Although I didn’t play it nearly as much as SimCity 2000, I was still somewhat into the series back in high school and bought SimCity 4 on release, and it was absolutely worth getting. In the spirit of the older SimCity games, it also had a good soundtrack. “Terrain” is an interesting one: it’s one of the tracks that plays during the map creation part of the game, but it sounds more like the backing music to a film scene of people walking through the mountains or jungle or some other wilderness, and not because they want to. Very ominous.

The song does suddenly cheer up halfway through, shifting into a major key. I don’t like that part quite as much, but I guess a SimCity game should provide some optimism to make the player feel like his future city will be a success, so I get that. I’d never heard of the Humble Brothers before writing this post, even though I’ve known this song of theirs for 17 years now, but they did a nice job. Maybe they’re too humble to make their identities known.

4) Jerry Martin — Buying Lumber (The Sims, 2000)

Another Sim game. I’m not the biggest fan of The Sims, and I didn’t touch its sequels aside from a very short time with The Sims 3 on someone else’s computer, but I can’t deny how amazingly popular and successful the series was.
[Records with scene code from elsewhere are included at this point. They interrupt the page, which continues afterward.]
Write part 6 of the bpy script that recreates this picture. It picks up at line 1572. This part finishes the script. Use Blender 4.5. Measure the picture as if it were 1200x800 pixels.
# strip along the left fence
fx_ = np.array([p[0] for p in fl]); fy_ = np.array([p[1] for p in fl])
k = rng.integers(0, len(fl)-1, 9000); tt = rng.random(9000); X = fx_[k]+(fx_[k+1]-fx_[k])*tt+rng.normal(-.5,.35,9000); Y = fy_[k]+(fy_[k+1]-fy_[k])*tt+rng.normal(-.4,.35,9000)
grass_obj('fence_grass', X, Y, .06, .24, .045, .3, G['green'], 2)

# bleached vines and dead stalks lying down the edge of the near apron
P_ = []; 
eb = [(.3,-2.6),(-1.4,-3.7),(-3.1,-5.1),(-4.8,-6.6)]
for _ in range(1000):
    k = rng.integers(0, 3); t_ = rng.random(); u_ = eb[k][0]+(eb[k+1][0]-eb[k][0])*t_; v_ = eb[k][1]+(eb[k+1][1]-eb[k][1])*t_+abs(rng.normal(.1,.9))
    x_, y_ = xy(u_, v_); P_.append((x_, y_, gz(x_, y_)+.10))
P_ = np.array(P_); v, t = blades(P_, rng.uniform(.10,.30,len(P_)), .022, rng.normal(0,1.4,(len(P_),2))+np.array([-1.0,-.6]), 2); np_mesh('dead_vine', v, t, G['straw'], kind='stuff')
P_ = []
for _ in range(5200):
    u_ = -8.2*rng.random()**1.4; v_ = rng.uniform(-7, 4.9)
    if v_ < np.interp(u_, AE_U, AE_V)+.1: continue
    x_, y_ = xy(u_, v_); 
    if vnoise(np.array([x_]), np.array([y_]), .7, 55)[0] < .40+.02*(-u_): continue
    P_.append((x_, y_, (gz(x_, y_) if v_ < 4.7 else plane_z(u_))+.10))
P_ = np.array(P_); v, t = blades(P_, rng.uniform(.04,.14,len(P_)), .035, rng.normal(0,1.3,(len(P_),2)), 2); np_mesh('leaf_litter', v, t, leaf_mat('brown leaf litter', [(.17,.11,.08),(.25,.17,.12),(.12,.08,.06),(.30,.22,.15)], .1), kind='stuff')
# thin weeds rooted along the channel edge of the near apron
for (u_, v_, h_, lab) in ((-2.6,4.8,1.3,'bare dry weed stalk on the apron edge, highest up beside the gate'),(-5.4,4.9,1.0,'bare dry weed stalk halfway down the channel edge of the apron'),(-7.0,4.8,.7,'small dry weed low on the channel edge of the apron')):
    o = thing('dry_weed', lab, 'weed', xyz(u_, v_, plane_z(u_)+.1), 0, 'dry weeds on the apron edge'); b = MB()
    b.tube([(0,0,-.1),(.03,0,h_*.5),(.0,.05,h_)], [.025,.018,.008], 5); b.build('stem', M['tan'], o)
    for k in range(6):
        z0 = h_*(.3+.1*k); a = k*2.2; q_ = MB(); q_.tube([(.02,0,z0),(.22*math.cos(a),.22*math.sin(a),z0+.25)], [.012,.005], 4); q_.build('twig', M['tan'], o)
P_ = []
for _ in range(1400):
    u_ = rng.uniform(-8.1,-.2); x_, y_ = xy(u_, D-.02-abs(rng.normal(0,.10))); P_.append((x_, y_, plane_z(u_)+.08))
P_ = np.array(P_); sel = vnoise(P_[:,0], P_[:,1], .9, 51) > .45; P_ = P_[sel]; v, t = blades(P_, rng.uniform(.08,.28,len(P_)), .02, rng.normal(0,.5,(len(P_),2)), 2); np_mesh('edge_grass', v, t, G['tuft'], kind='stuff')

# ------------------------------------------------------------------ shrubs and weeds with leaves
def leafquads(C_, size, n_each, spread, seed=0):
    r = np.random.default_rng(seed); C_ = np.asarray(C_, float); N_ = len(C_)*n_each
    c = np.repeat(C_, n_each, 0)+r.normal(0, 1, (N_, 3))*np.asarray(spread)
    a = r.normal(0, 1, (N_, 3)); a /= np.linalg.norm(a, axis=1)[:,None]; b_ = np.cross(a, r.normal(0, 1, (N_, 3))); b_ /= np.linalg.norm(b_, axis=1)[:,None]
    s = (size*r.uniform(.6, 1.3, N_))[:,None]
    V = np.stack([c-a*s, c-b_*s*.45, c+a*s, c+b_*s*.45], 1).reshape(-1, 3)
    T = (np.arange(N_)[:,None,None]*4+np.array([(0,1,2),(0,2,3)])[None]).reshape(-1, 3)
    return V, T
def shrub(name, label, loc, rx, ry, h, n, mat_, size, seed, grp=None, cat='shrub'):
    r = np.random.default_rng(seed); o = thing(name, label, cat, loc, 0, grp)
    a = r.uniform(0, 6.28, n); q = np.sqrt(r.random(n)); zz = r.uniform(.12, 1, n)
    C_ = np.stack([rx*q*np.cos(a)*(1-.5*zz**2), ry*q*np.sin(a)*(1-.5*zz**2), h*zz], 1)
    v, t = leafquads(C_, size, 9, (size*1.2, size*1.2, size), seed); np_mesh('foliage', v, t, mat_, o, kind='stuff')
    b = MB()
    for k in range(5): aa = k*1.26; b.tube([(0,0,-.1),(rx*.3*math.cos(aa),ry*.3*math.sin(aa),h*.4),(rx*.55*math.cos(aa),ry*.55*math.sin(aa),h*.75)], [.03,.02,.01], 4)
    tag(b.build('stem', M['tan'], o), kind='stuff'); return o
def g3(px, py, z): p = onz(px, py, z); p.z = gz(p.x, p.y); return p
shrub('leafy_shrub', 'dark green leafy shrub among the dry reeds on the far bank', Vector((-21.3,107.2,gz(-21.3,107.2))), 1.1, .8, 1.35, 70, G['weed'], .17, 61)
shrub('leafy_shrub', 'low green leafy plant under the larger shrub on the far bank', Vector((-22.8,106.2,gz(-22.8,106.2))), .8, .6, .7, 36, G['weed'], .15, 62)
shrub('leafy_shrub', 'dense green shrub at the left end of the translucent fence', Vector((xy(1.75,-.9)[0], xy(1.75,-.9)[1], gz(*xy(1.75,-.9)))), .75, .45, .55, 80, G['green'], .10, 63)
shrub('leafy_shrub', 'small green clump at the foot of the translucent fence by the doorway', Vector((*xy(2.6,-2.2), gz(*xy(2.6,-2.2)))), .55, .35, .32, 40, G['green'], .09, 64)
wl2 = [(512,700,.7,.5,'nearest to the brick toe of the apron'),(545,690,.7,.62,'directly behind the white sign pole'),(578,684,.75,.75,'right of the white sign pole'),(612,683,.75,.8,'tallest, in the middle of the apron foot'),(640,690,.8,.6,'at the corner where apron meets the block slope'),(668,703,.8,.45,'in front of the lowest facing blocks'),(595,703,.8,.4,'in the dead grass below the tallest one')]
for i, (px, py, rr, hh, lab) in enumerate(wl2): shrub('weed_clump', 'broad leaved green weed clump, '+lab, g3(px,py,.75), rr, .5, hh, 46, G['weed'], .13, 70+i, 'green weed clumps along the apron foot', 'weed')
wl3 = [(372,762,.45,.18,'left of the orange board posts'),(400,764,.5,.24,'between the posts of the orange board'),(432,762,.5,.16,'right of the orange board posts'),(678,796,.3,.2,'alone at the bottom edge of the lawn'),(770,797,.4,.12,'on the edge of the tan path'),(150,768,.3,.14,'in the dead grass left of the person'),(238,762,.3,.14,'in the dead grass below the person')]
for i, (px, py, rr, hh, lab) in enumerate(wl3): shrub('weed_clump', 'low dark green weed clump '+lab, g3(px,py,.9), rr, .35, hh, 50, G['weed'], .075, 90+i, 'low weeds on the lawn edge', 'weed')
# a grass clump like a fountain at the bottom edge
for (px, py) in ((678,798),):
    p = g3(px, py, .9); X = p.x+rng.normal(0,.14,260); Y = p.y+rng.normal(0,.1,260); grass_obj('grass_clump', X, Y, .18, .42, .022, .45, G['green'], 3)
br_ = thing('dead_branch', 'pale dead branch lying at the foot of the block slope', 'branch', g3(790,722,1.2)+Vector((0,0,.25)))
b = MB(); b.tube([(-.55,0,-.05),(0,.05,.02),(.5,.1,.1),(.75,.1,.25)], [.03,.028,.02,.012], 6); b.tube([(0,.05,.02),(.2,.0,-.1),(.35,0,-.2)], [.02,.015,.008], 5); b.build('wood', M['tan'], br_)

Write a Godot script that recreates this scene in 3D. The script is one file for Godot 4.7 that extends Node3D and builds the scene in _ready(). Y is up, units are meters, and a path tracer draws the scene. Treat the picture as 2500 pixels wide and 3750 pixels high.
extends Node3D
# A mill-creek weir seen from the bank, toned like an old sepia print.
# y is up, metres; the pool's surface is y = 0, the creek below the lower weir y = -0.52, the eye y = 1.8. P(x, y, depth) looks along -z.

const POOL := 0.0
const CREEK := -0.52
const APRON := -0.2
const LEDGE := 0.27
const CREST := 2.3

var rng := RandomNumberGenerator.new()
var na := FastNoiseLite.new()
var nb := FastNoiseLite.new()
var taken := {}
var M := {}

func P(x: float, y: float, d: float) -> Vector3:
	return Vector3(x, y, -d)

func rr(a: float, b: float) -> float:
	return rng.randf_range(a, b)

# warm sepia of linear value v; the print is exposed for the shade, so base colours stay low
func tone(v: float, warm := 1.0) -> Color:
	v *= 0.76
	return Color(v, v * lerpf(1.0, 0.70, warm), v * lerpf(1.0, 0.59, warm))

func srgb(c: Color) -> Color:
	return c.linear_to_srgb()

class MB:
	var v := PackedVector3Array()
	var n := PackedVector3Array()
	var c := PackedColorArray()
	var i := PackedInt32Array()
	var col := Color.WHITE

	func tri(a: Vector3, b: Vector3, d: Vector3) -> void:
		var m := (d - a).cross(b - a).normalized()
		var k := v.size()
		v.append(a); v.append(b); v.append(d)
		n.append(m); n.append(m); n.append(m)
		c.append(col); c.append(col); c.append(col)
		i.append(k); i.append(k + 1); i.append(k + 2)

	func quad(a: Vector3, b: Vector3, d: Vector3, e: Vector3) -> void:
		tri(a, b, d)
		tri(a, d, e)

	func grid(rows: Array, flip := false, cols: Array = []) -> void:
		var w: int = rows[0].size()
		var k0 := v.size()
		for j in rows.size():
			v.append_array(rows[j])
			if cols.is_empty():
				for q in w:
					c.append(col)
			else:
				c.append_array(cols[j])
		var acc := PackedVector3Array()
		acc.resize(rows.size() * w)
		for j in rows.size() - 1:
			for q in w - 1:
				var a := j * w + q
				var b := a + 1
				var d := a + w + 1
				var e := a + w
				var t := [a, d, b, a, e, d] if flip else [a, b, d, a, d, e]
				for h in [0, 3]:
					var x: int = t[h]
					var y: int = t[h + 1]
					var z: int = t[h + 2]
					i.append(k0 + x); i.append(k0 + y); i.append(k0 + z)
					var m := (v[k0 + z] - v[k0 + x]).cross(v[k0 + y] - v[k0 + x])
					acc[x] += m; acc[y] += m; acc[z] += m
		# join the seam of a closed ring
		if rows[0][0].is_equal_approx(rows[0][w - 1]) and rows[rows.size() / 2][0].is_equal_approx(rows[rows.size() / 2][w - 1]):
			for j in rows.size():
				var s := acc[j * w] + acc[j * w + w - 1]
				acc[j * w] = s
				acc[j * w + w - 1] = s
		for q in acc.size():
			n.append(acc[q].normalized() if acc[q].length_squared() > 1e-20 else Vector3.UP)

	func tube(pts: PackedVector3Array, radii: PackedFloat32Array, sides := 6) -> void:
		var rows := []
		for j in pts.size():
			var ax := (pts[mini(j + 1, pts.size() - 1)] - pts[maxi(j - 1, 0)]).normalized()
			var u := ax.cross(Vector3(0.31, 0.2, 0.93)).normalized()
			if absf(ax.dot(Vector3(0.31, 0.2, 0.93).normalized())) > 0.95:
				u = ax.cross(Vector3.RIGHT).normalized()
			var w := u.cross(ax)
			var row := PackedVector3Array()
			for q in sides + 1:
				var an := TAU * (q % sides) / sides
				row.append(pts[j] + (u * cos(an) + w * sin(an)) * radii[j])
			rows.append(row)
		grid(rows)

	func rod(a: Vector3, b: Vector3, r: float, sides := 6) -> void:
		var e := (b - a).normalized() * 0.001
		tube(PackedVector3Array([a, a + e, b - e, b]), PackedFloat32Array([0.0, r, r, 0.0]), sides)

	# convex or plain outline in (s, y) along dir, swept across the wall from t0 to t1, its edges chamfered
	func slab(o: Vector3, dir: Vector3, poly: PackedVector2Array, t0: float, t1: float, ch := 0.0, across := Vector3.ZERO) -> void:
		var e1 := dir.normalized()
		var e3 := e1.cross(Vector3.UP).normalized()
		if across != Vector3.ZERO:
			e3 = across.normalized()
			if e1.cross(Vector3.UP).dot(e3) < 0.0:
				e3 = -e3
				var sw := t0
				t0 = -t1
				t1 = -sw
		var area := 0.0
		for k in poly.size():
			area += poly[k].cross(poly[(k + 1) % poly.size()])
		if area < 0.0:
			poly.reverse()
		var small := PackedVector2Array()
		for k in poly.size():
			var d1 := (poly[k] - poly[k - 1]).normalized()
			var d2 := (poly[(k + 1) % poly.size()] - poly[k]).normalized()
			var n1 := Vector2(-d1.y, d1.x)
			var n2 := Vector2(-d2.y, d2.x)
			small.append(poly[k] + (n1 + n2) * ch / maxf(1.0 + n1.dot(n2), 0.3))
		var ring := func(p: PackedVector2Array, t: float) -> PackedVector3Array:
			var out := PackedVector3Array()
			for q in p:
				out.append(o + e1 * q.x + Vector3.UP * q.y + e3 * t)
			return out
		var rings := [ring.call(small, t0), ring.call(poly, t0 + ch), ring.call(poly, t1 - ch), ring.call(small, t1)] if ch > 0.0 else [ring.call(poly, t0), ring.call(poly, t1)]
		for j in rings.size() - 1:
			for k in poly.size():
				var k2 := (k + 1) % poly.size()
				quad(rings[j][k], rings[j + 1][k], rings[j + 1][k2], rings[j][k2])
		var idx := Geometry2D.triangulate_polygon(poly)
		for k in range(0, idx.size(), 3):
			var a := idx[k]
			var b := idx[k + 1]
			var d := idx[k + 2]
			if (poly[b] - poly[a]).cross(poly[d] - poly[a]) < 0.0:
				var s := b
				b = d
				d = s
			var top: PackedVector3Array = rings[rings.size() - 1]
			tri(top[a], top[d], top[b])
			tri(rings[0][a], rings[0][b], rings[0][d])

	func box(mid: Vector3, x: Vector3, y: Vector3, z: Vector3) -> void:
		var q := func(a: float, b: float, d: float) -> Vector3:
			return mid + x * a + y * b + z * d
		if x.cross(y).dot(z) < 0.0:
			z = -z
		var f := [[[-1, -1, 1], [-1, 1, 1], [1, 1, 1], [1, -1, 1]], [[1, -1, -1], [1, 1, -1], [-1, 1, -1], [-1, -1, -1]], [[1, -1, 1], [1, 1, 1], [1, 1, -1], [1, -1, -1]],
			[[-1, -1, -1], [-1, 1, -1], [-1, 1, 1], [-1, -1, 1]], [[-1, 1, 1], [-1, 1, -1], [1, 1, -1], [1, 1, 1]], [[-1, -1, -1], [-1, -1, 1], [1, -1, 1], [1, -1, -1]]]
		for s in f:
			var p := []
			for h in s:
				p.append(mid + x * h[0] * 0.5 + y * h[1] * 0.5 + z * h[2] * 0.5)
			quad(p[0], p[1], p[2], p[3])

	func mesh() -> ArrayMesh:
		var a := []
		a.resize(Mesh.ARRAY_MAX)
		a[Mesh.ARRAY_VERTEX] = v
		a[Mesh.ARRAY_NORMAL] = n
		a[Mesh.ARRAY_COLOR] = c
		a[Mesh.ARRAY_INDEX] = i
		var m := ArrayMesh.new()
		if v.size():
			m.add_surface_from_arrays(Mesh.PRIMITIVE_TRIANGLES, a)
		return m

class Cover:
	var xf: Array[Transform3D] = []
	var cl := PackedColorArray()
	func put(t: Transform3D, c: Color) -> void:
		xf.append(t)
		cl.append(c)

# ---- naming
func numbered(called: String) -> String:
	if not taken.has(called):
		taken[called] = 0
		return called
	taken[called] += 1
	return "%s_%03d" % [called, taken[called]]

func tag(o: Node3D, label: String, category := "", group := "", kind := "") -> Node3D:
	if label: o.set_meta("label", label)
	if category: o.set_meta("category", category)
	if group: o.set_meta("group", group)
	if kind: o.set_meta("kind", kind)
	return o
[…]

To their credit, Maxis poured a lot of work into it before they and EA together ended up crapping absolutely everything up, and said work included getting composer Jerry Martin to write music for the first game. This is a solo piano piece that is way, way more contemplative than you’d expect from the title “Buying Lumber.” This track plays when you’re in build mode while the game is paused, so the title makes sense in that way. Still, the few times I’ve been to Home Depot, I haven’t felt this melancholic while walking through the lumber aisles.

This is a depressing-looking house, but I wouldn’t call it melancholic exactly. This guy just needs to clean it up and buy better furniture.

5) ??? — Data Select (Sonic the Hedgehog 3, 1994)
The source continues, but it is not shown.